Ireland says a resounding ‘yes’ to gay marriage

DUBLIN, IRELAND - MAY 23: Gay couple Michael Barron (R) and Jamie Nanci (L) who were married in Cape Town, South Africa kiss at the RDS count centre on May 23, 2015 in Dublin, Ireland. Voters in the Republic of Ireland are taking part in a referendum on legalising same-sex marriage on Friday. The referendum was held 22 years after Ireland decriminalised homosexuality with more than 3.2m people being asked whether they want to amend the country's constitution to allow gay and lesbian couples to marry. (Photo by Charles McQuillan/Getty Images)

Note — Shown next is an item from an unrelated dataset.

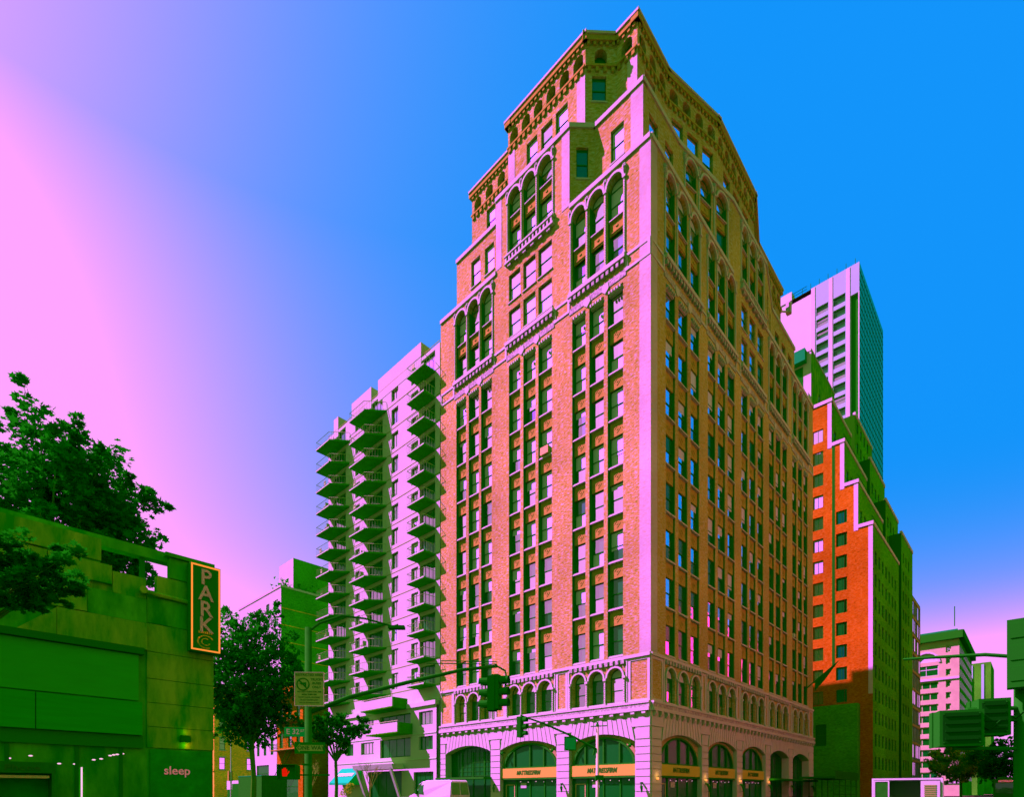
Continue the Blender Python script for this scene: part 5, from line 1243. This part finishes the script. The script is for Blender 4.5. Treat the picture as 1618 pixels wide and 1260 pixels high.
# dark lorry up the cross street behind the garage
tk = thing('box_truck', 'dark green box truck behind the garage corner on the cross street', 'truck', gw(-17.5, 33, 0), TH+PI/2)
MB().box(-3.5, 2, -1.2, 1.2, .8, 3.05).build('cargo_box', 'green_metal', tk); MB().box(2.1, 3.9, -1.1, 1.1, .5, 2.4).build('cab', 'dark_metal', tk)
MB().box(-3.52, 2.02, -1.22, 1.22, 3.05, 3.12).build('roof_rim', 'teal_paint', tk); MB().box(3.9, 3.92, -.95, .95, 1.5, 2.3).build('windscreen', 'glass_dark', tk); wheels(tk, [(-2, 1), (-2, -1), (3, 1), (3, -1)], .45, .28)
# far street pole with amber signal on the cross street, white hoarding
fp = thing('far_signal_pole', 'thin pale pole with a small amber signal before the brown tenement', 'street pole', gw(-12.5, 54, 0), TH)
MB().lathe([(.12, 0), (.08, 6.2), (.05, 8.6)], 8).build('pole', 'white_paint', fp); MB().box(-.25, .25, .1, .5, 3.0, 4.3).build('signal', 'orange_terracotta', fp)
hb = thing('white_hoarding', 'low white hoarding panels in front of the white townhouse', 'hoarding', gw(-9, 62, 0), TH)
for k in range(2): MB().box(-.05, .05, -3+3.1*k, .05+3.1*k, 1.9, 3.2).build('panel', 'white_paint', hb)
MB().box(-.03, .03, -2.9, 3.0, 0, 1.9).build('base_panel', 'dark_metal', hb)
# pavement shed on the avenue side
sd_ = thing('sidewalk_shed', 'dark green plywood sidewalk shed beside the end arch of the brick tower', 'scaffold', gw(36, -1.0, .14), TH)
MB().box(0, 12, -3.6, .4, 3.1, 3.35).box(0, 12, -3.65, -3.6, 3.0, 4.0).build('deck', 'green_metal', sd_)
for i in range(5):
    for y in (-3.4, .1): MB().tube([(.2+2.9*i, y, 0), (.2+2.9*i, y, 3.1)], .06, 6).build('post', 'green_metal', sd_)
MB().tube([(.2, -3.4, 1.1), (11.8, -3.4, 1.1)], .04, 5).tube([(.2, -3.4, 2.2), (11.8, -3.4, 2.2)], .04, 5).build('brace', 'green_metal', sd_)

In the world’s first national vote on the issue, Ireland has elected to legalize same-sex marriage. Though votes were still being tabulated on Saturday, both sides acknowledged the ‘yes’ outcome in a what is a landslide result. The only question Saturday, vote counters said, would be the size of the ‘yes’ side’s margin of victory. “We’re the first country in the world to enshrine gay marriage equality in our constitution and do so by popular mandate,” Leo Varadkar told The Associated Press. “That makes us a beacon to the rest of the world of liberty and equality.” Varadkar is a Cabinet minister who revealed he’s gay at the start of the government-led movement to change Ireland constitution, which is heavily based on conservative Catholic values.